=== What the task asks ===
Retype each line exactly. Skip images.

=== Collected material ===
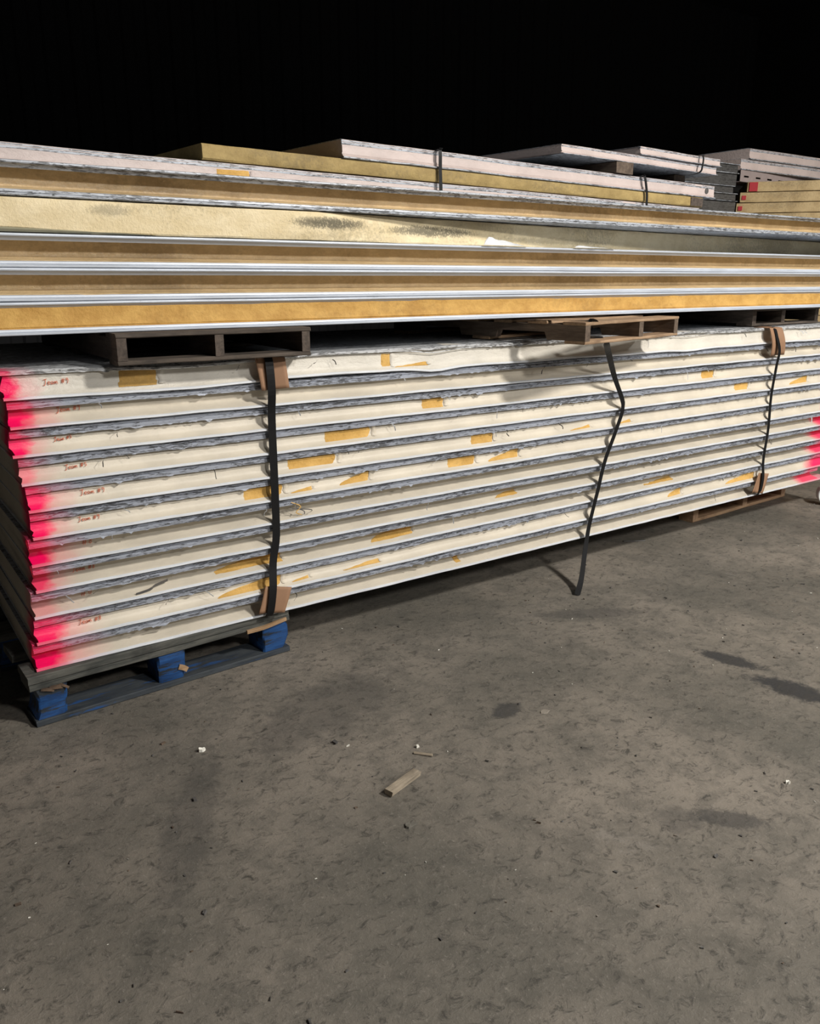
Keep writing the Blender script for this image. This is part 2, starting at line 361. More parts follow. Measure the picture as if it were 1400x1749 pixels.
def bare_patch(root, xa, xb, shape, r, seed, zt=0.0570, zb=0.0150, m=None, k=1.0, film=None):
    """torn-off film: rect, wedge (rising to the right) or sliver outline, slightly bulging foam"""
    nx = max(8, int((xb - xa) / 0.012)); nzr = 7; P = MB(); vs = []
    for i in range(nx + 1):
        t = i / nx; x = xa + (xb - xa) * t
        if shape == 'rect': lo, hi = zb, zt
        elif shape == 'wedge': lo, hi = zb, zb + (zt - zb) * min(1, 0.04 + t ** 0.8)
        elif shape == 'sliver': lo, hi = zb, zb + (0.030 - zb) * (0.1 + 0.9 * t)
        else: lo, hi = zb, zt
        jag = 0.0025 * nz(x, seed + 4, 40)
        lo += abs(jag) * 0.6; hi += jag
        for j in range(nzr + 1):
            u = j / nzr; z = lo + (hi - lo) * u
            edge = i in (0, nx) or j in (0, nzr)
            y = foam_y(z, r) + (0.0012 if edge else -0.0016)
            xx = x
            if shape == 'rect':
                xx = xa + (xb - xa) * t * (1 - 0.10 * abs(u - 0.60) ** 1.3 * 2 * t) + 0.003 * nz(u * 3, seed, 2) * t
            if shape == 'wedge': xx = xa + (xb - xa) * (t + 0.06 * t * (u - 0.5))
            vs.append((xx, y, z * k))
    fs = [(i * (nzr + 1) + j, (i + 1) * (nzr + 1) + j, (i + 1) * (nzr + 1) + j + 1, i * (nzr + 1) + j + 1) for i in range(nx) for j in range(nzr)]
    o = P.add(vs, fs).build('bare_patch', m or M_gold, root, True, fixn=False)
    o['label'] = 'bare golden foam where the film is torn off'
    # curled edge of torn film at the right end of the patch
    Q = MB(); vs = []
    zt2 = zt if shape != 'sliver' else 0.030
    for i in range(6):
        for j in range(5):
            u = j / 4; a = i / 5
            z = zb + 0.004 + (zt2 - zb - 0.006) * u
            xq = xb - 0.004 + a * 0.022 + 0.004 * nz(u * 4, seed + 1, 2)
            yq = foam_y(z, r) - 0.0015 - 0.007 * math.sin(min(1, a * 1.3) * math.pi) * (0.35 + 0.65 * abs(nz(u * 5, seed + 8, 1.3)))
            vs.append((xq, yq, z * k))
    Q.add(vs, [(i * 5 + j, (i + 1) * 5 + j, (i + 1) * 5 + j + 1, i * 5 + j + 1) for i in range(5) for j in range(4)])
    Q.build('torn_flap', film or M_scrapw, o, True, fixn=False)
def shred(root, x, r, seed, dark, z=0.058, ln=0.03):
    rnd = random.Random(seed)
    p = [Vector((x, 0.008, z))]; d = Vector((rnd.uniform(-1, 1), -0.25, rnd.uniform(-0.9, -0.2)))
    for i in range(4):
        p.append(p[-1] + d.normalized() * ln / 4)
        d += Vector((rnd.uniform(-0.9, 0.9), rnd.uniform(-0.15, 0.25), rnd.uniform(-0.8, 0.25)))
        p[-1].y = max(-0.012, min(0.007, p[-1].y)); p[-1].z = max(0.016, p[-1].z)
    MB().ribbon(p, rnd.uniform(0.0012, 0.0045), 0.0004, Vector((0.4, -0.5, 0.8)), 3).build('film_shred', M_scrapd if dark else M_scrapw, root)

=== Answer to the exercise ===
Keep writing the Blender script for this image. This is part 2, starting at line 361. More parts follow. Measure the picture as if it were 1400x1749 pixels.
def bare_patch(root, xa, xb, shape, r, seed, zt=0.0570, zb=0.0150, m=None, k=1.0, film=None):
    """torn-off film: rect, wedge (rising to the right) or sliver outline, slightly bulging foam"""
    nx = max(8, int((xb - xa) / 0.012)); nzr = 7; P = MB(); vs = []
    for i in range(nx + 1):
        t = i / nx; x = xa + (xb - xa) * t
        if shape == 'rect': lo, hi = zb, zt
        elif shape == 'wedge': lo, hi = zb, zb + (zt - zb) * min(1, 0.04 + t ** 0.8)
        elif shape == 'sliver': lo, hi = zb, zb + (0.030 - zb) * (0.1 + 0.9 * t)
        else: lo, hi = zb, zt
        jag = 0.0025 * nz(x, seed + 4, 40)
        lo += abs(jag) * 0.6; hi += jag
        for j in range(nzr + 1):
            u = j / nzr; z = lo + (hi - lo) * u
            edge = i in (0, nx) or j in (0, nzr)
            y = foam_y(z, r) + (0.0012 if edge else -0.0016)
            xx = x
            if shape == 'rect':
                xx = xa + (xb - xa) * t * (1 - 0.10 * abs(u - 0.60) ** 1.3 * 2 * t) + 0.003 * nz(u * 3, seed, 2) * t
            if shape == 'wedge': xx = xa + (xb - xa) * (t + 0.06 * t * (u - 0.5))
            vs.append((xx, y, z * k))
    fs = [(i * (nzr + 1) + j, (i + 1) * (nzr + 1) + j, (i + 1) * (nzr + 1) + j + 1, i * (nzr + 1) + j + 1) for i in range(nx) for j in range(nzr)]
    o = P.add(vs, fs).build('bare_patch', m or M_gold, root, True, fixn=False)
    o['label'] = 'bare golden foam where the film is torn off'
    # curled edge of torn film at the right end of the patch
    Q = MB(); vs = []
    zt2 = zt if shape != 'sliver' else 0.030
    for i in range(6):
        for j in range(5):
            u = j / 4; a = i / 5
            z = zb + 0.004 + (zt2 - zb - 0.006) * u
            xq = xb - 0.004 + a * 0.022 + 0.004 * nz(u * 4, seed + 1, 2)
            yq = foam_y(z, r) - 0.0015 - 0.007 * math.sin(min(1, a * 1.3) * math.pi) * (0.35 + 0.65 * abs(nz(u * 5, seed + 8, 1.3)))
            vs.append((xq, yq, z * k))
    Q.add(vs, [(i * 5 + j, (i + 1) * 5 + j, (i + 1) * 5 + j + 1, i * 5 + j + 1) for i in range(5) for j in range(4)])
    Q.build('torn_flap', film or M_scrapw, o, True, fixn=False)
def shred(root, x, r, seed, dark, z=0.058, ln=0.03):
    rnd = random.Random(seed)
    p = [Vector((x, 0.008, z))]; d = Vector((rnd.uniform(-1, 1), -0.25, rnd.uniform(-0.9, -0.2)))
    for i in range(4):
        p.append(p[-1] + d.normalized() * ln / 4)
        d += Vector((rnd.uniform(-0.9, 0.9), rnd.uniform(-0.15, 0.25), rnd.uniform(-0.8, 0.25)))
        p[-1].y = max(-0.012, min(0.007, p[-1].y)); p[-1].z = max(0.016, p[-1].z)
    MB().ribbon(p, rnd.uniform(0.0012, 0.0045), 0.0004, Vector((0.4, -0.5, 0.8)), 3).build('film_shred', M_scrapd if dark else M_scrapw, root)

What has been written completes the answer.